Cet accord a été présenté comme « historique » par les délégués qui ont pris la parole. Car alors que partout dans le secteur du commerce – et bien au-delà – l’heure est aux compressions de personnel, à l’explosion du chômage technique et aux licenciements, obliger une direction patronale à augmenter le volume de l’emploi est un exploit. Et imposer à cette direction la reconnaissance effective des droits de la délégation syndicale n’est pas une mince victoire non plus. Ces deux points pourraient ouvrir une brèche dans le front patronal qui pourrait être utilisée par d’autres délégations au sein du groupe comme ailleurs.

Il est clair – et tous ceux qui ont pris la parole l’ont souligné – que rien de tout cela n’aurait été possible sans la détermination et l’unité du personnel qui, sans même devoir faire un piquet de grève pour bloquer les portes du magasin, a tenu bon pendant 13 jours de grève, malgré les dégâts dans les portefeuilles de beaucoup d’entre eux.
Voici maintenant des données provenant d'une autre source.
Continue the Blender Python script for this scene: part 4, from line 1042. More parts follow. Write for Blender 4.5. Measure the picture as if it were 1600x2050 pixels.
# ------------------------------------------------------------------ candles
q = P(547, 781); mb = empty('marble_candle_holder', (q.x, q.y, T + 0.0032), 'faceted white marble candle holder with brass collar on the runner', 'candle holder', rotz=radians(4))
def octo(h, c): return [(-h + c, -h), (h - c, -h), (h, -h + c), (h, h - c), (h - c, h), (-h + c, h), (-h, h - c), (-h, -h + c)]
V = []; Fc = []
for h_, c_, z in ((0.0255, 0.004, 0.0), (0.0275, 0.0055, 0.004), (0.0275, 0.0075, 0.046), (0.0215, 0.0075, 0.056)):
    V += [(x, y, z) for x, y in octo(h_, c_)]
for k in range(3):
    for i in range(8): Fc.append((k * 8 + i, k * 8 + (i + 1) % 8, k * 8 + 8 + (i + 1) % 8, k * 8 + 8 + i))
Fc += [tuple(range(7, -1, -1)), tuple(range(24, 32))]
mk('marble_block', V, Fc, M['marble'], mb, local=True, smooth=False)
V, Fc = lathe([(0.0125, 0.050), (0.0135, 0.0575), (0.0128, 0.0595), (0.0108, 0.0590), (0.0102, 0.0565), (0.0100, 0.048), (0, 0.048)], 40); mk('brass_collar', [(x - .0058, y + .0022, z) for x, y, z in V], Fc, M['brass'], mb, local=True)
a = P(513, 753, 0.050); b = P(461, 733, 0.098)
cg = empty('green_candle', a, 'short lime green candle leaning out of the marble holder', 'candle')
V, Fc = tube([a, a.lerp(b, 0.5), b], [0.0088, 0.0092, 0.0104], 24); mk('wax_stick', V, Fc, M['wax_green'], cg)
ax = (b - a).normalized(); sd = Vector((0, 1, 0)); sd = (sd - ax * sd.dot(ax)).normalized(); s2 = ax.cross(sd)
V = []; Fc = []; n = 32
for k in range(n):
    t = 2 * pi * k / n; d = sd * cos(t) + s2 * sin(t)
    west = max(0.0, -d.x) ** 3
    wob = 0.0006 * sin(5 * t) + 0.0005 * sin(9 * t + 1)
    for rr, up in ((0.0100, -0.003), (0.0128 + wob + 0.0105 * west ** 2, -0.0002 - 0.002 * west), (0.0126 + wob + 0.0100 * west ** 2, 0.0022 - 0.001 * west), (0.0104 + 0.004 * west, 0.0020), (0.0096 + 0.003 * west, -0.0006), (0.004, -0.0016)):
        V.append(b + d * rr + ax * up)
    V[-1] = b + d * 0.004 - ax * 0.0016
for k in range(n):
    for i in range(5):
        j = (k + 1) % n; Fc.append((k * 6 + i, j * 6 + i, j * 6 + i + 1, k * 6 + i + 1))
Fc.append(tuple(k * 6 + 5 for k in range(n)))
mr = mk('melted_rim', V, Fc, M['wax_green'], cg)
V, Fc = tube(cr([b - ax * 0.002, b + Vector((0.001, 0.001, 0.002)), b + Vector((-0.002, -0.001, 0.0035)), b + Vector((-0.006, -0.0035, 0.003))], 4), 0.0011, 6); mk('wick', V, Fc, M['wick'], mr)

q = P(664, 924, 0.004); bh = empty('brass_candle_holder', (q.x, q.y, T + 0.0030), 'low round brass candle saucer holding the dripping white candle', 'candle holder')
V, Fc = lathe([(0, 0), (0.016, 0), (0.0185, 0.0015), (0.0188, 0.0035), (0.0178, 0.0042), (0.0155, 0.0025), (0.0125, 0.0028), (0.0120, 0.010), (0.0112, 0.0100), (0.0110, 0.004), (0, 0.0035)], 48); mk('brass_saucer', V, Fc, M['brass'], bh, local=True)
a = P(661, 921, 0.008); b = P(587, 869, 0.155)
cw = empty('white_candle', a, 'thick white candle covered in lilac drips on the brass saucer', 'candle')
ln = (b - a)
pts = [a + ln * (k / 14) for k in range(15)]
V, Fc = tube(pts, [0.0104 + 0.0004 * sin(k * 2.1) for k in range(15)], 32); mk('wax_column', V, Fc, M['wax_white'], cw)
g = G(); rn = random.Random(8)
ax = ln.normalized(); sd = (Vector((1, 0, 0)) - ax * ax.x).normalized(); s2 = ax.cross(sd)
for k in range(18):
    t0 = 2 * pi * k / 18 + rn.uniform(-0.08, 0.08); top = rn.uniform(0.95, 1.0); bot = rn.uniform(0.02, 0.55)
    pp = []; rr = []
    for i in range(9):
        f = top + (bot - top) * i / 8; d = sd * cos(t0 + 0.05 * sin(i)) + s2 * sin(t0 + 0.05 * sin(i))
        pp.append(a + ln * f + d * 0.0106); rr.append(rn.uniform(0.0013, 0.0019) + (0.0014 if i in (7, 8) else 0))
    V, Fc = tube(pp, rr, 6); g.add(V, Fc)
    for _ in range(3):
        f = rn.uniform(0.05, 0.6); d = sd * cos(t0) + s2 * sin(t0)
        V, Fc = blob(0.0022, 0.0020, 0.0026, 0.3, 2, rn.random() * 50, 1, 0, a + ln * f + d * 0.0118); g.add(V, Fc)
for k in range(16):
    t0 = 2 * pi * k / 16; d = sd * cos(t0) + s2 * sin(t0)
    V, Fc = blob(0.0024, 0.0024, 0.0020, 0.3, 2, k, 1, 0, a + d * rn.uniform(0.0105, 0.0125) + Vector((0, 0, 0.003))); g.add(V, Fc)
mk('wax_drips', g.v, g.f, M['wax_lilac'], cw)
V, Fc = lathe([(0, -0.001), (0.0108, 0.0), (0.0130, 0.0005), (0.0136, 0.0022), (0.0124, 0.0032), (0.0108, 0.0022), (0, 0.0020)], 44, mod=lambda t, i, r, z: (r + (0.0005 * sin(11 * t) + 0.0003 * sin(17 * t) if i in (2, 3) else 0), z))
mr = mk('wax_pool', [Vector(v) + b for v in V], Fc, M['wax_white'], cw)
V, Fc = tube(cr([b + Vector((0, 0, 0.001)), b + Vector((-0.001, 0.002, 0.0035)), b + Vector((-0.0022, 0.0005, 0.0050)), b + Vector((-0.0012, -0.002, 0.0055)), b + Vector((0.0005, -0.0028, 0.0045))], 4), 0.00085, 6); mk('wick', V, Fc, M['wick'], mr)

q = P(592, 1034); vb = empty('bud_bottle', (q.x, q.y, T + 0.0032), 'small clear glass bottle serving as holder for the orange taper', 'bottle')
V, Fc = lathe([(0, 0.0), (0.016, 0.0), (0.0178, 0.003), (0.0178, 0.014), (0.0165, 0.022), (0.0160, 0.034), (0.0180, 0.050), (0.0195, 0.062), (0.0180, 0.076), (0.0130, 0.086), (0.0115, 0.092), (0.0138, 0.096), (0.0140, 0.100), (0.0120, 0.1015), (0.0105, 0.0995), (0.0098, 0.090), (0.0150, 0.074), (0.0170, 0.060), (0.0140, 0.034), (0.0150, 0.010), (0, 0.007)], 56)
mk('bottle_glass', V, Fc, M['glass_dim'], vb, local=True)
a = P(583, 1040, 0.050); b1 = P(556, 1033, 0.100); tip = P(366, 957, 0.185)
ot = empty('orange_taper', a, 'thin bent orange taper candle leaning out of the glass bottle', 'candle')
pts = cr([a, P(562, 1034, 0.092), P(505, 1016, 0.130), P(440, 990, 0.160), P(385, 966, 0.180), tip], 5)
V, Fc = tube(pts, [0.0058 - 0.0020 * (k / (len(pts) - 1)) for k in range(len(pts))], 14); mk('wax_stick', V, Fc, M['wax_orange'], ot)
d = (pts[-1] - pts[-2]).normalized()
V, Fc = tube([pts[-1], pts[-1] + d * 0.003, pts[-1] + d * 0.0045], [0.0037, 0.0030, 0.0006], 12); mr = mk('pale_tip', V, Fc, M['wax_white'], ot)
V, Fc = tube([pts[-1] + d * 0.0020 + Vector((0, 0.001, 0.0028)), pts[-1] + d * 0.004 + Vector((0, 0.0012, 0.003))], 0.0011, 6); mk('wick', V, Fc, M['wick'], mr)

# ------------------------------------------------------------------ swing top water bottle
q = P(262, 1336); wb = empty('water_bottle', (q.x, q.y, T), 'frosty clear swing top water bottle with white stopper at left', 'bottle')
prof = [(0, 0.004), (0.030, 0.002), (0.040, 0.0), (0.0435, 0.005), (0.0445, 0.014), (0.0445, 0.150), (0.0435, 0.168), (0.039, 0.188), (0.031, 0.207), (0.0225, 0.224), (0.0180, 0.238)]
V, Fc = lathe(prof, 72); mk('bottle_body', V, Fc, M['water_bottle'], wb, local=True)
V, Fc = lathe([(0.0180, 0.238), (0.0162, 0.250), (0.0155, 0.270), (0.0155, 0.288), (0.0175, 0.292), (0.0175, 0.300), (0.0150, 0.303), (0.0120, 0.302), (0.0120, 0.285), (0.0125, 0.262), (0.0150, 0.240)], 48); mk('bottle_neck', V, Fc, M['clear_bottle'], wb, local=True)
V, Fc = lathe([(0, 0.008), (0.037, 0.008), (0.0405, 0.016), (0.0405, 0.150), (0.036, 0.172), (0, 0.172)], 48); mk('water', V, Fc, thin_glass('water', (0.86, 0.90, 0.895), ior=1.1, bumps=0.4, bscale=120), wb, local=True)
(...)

Comme nous l’a dit un délégué, « Cette grève a été plus qu’une affaire d’argent et même d’emploi, une vraie lutte pour la dignité des travailleurs ».

Après une discussion parfois animée sur les diverses mesures et leurs conséquences, le projet d’accord a été mis au vote. Le résultat est clair : sur les 173 bulletins dépouillés, il y a eu 82,1% pour l’accord et 17,9% contre. Une nette majorité pense que l’accord représente le plus qu’on pouvait gagner. Quand à ceux qui on voté non, si personne ne remet en cause les avancées obtenues, il semble que le manque de précisions sur la manière dont seront affectées les heures gagnées a fait hésiter plus d’un. Et beaucoup ont aussi des doutes sur la bonne volonté que mettra la direction pour appliquer correctement cet accord.

Après quelques interventions de remerciements et de félicitations – de la délégation au personnel et du personnel aux délégués – l’assemblée s’est terminée aux accents de « tous ensemble « et de « Motivés, motivés ». Avec un sentiment de victoire qui flottait dans l’air du parking.